Smith also provided documentation from the North Carolina Department of Cultural Archives which showed the tapes had been destroyed in the past with the department’s permission.
Smith said the county also maintained the audio tape could not be released because it contained personnel information, which couldn’t be released under North Carolina law.
After the arguments, Doughton said he wanted to listen to the audio tape himself. He asked both parties whether they were concerned about him listening to the entire tape or just the information about Lamb’s raise.
Hornik said the plaintiffs were only concerned with the portion concerning the raise, but both counsels said the judge should do what he believed was best.
Upon finishing the audio tape, Doughton returned and rendered his ruling.
While siding with the county that the tape could not be released, Doughton did not award the county reimbursement for lawyers fees in connection with the case.
Both sides were at least partially pleased with the outcome.
“We knew all along we hadn’t done anything wrong,” Bertie County Commission Chairman L.C. Hoggard III said. “The court and the law showed that was true.
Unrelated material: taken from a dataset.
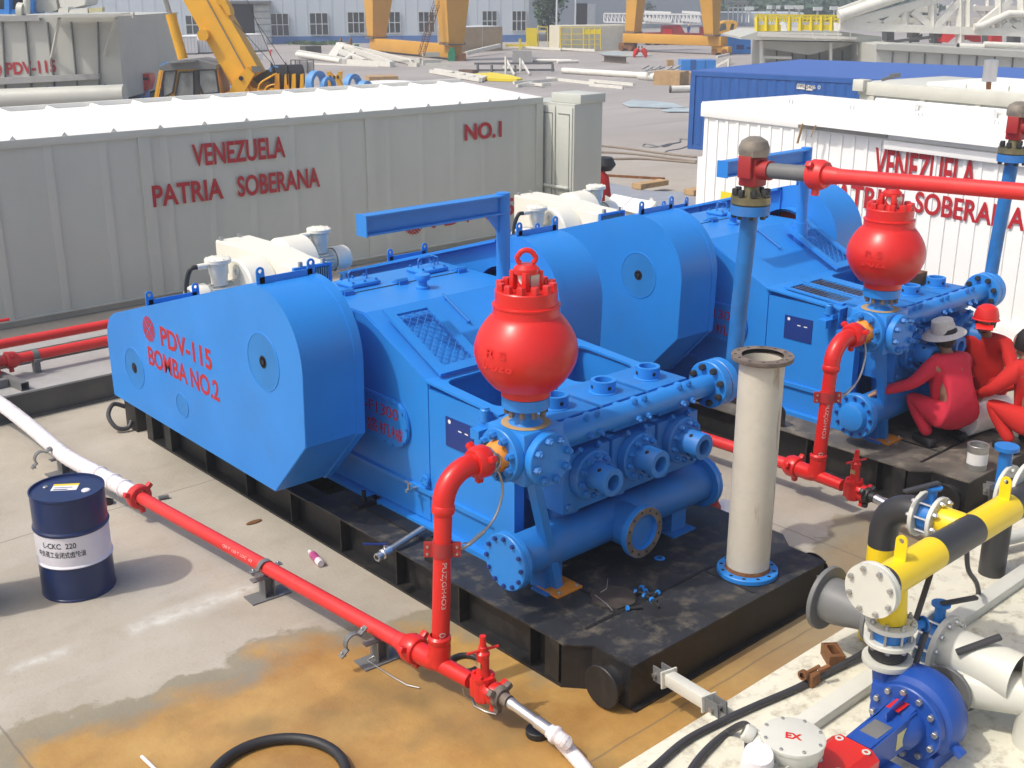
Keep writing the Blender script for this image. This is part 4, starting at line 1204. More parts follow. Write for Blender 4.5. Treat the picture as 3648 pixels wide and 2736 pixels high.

We had confidence in our judicial system.”
Speaking on behalf of the Friends of Bertie, Wesson said they were pleased with part of the ruling.
“While we are pleased that the judge ruled that the tape we requested is in fact a public record, we are, however, displeased that he did not allow the citizens of Bertie an opportunity to listen to the discussion of our elected leaders,” he said. “We are pleased that the judge denied the county’s motion to have the Friends of Bertie pay their costs.”
As for the future, Wesson said the group has not decided if they will appeal the decision.